Nowadays, the most ruinously low coach fares of that competitive time before railways are made to look absurdly high by even the ordinary third-class railway fare, 15s. 5½d., to Manchester: and excursions are frequently run at the price of a few shillings.
VII
THE COACHMEN
We cannot well leave the subject of coaching without some fleeting reminiscences of the coachmen and guards who worked up and down the road. Not all of them have earned a measure of fame. They formed, indeed, a very considerable body of men, and there were some generations of them; beginning with the poor old red-nosed and many-caped Tobys who, wrapped up in many wrappings and swathed about the feet and legs with hay-and-straw bands, sat on the box like partly animated mummies; and ending with coachmen who were in many attributes considered gentlemen. A love of strong spirits was common to the earlier and later generations, but those of the earlier were merely “drivers,” if you please, and the later were “coachmen.” The old Tobys drove chiefly through the night, and in times when speed did not exist and skill was not essential: the rather flashy “swell” coachmen of a later era cut a dash in the daytime, with a cigar between their teeth, and had extraordinary skill with the reins. These were the two chief classes, subdivided again and again by individual peculiarities; and then there were the guards.
Coaching experts were never tired of sounding the praises or noting the peculiarities of the fine coachmen on this road. Bob Snow, of the “Telegraph,” was, according to “Nimrod,” who took his position as a coaching critic very seriously indeed, “all right—a pink in his way, and as well dressed for the road as a gentleman ought to be for Almack’s.” Great, too, was his admiration for Harry Douglas, another coachman on the “Telegraph.” He was “about the size of two ordinary men.” Not only could he gallop a coach without it swinging, but he could drink as much as would scald a porker. As Dibdin sang of Tom Bowling, “his virtues were so rare.” He was, moreover, “a great favourite with the Manchester gentlemen, and an artist of the first order. His right arm”—for taking it out of the horses in tender places with the whip—“was terrible.
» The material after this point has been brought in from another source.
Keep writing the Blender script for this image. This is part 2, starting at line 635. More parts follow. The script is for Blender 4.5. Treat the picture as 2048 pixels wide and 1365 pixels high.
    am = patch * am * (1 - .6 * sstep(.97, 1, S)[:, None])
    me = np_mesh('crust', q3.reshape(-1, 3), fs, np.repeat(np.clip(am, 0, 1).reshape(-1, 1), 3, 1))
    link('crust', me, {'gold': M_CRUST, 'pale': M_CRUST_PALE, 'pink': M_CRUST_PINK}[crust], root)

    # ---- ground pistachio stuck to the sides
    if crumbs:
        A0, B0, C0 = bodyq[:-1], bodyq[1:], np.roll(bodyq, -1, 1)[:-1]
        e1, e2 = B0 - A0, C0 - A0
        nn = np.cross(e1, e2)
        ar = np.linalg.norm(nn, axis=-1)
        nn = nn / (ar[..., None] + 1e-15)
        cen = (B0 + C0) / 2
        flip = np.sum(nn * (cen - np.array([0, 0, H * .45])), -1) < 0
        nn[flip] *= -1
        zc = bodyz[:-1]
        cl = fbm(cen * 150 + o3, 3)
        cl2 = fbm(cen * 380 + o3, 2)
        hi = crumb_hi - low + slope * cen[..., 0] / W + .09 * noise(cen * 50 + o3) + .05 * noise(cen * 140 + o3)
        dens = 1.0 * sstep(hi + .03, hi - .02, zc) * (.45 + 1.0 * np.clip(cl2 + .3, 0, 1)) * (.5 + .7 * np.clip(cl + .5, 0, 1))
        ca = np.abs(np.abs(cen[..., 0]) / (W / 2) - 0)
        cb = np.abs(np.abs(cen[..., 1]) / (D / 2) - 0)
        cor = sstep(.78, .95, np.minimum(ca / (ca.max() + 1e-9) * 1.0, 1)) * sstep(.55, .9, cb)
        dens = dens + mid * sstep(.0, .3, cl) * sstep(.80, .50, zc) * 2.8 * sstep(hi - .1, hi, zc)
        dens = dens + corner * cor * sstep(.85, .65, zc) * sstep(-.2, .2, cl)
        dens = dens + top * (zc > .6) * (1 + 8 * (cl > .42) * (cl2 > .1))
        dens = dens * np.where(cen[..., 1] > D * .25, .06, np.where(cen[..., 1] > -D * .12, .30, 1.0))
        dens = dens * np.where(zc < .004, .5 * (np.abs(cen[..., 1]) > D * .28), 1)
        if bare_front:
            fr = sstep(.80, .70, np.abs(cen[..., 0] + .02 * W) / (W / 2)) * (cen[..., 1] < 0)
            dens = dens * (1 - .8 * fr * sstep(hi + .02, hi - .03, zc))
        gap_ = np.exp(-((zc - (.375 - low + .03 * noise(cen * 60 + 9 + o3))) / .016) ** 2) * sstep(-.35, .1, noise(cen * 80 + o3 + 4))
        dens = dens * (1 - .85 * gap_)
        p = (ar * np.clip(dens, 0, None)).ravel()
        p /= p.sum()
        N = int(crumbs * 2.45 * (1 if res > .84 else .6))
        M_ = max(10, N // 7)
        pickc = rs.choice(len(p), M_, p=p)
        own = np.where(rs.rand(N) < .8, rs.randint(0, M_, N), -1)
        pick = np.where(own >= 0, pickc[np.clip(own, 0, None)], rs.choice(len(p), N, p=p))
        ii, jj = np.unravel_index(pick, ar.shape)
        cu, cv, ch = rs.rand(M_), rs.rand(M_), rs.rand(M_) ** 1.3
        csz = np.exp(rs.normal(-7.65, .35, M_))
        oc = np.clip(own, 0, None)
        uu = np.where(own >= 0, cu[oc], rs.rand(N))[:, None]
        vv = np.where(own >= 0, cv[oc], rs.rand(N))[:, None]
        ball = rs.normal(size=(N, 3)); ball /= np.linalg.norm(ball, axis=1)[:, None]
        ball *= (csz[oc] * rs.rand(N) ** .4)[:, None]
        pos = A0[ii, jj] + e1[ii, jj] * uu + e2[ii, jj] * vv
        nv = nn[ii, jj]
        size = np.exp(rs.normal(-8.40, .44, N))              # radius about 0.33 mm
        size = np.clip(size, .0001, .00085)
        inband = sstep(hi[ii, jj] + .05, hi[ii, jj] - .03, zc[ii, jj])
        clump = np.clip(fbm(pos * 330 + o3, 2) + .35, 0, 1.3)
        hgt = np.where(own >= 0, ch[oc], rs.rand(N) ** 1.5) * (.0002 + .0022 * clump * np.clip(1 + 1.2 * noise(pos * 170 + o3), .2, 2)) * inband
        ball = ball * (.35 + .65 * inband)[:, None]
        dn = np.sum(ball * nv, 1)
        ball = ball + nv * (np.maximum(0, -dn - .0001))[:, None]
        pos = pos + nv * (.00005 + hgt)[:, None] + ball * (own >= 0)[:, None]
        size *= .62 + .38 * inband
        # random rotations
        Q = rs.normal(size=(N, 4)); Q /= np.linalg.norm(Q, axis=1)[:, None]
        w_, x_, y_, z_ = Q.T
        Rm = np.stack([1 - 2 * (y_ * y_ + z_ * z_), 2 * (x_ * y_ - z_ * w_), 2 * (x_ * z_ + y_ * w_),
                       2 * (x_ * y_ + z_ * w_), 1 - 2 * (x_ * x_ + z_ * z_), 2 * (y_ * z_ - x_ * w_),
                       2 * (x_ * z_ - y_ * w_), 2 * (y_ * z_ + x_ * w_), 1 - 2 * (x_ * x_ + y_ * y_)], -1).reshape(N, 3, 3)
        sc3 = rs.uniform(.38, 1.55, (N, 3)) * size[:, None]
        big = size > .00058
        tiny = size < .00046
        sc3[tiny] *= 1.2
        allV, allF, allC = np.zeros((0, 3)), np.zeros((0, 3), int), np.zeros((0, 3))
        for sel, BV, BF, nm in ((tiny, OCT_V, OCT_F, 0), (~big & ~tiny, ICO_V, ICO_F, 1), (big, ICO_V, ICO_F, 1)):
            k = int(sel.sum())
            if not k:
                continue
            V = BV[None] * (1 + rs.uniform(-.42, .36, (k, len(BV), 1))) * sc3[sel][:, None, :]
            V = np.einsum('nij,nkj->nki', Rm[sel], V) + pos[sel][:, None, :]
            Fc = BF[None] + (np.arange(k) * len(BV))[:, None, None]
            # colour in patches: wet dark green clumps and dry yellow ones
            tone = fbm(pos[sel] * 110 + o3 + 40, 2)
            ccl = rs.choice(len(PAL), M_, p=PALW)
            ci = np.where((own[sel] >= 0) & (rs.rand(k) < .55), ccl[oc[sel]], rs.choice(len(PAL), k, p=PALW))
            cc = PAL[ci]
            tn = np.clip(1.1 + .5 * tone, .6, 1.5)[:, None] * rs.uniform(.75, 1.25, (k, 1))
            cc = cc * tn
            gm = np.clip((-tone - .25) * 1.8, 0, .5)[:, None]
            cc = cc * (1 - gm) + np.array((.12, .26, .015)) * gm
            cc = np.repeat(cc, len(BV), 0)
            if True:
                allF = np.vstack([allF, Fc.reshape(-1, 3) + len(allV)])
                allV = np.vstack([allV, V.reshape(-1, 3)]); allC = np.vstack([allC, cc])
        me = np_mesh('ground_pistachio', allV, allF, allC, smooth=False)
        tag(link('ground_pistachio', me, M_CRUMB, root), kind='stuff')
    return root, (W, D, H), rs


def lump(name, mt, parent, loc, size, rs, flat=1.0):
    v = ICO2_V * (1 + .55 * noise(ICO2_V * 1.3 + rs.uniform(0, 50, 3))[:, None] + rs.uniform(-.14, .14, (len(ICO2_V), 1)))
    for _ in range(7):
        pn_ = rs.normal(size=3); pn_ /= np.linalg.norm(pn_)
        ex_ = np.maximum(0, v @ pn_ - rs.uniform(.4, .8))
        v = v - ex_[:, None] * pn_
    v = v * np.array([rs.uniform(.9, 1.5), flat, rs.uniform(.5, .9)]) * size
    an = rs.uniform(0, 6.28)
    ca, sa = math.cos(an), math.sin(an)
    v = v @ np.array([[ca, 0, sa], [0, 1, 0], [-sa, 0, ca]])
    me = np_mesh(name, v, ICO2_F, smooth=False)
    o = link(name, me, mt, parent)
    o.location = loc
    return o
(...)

Jovial, singing many excellent songs,” he appears to have been a prominent figure.
But Joe Wall was the unapproachable, the unsurpassed, at whose magnificence the road gaped with astonishment. In the height of his fame he drove the “Telegraph” the thirty-seven miles between London and Hockliffe. He was “a tremendous swell,” keeping one or two hunters at that place, and thus occupying the hours he passed there, waiting to take his seat on the up coach. On one occasion he had a fall in the hunting field, preventing him taking the “Telegraph” up to town that night. Fortunately an able and experienced amateur hand was on the coach, and took his place. None other less accomplished could have been trusted with so fast a coach, going at night through the crowded approach to town.
WHIPS OF THE “TELEGRAPH”
Meecher, on the other hand, although a competent whip on the “Telegraph,” was a satirical and gloomy person: a kind of masculine Gummidge. He was a reduced gentleman, and as such found the world out of joint. In revenge, he “took it out of” the commercials travelling on the coach, and lost much by refusing to allow any one who was not also a gentleman to treat him. Exactly how he arrived at his estimate of gentility or the want of it does not appear.
His humour was certainly of the sardonic kind, as appears by a story told of him. “Pity those women have nothing to do,” exclaimed a passenger on the box-seat, eyeing a gossiping group in the road.
“I’ll give them something,” said the saturnine Meecher; and, pulling up to them, he asked in his gloomiest tones if any of them missed any of their children; “for,” said he, “I’ve just run over and killed one, down the road.” They all flew off, agonised, and Meecher grinned.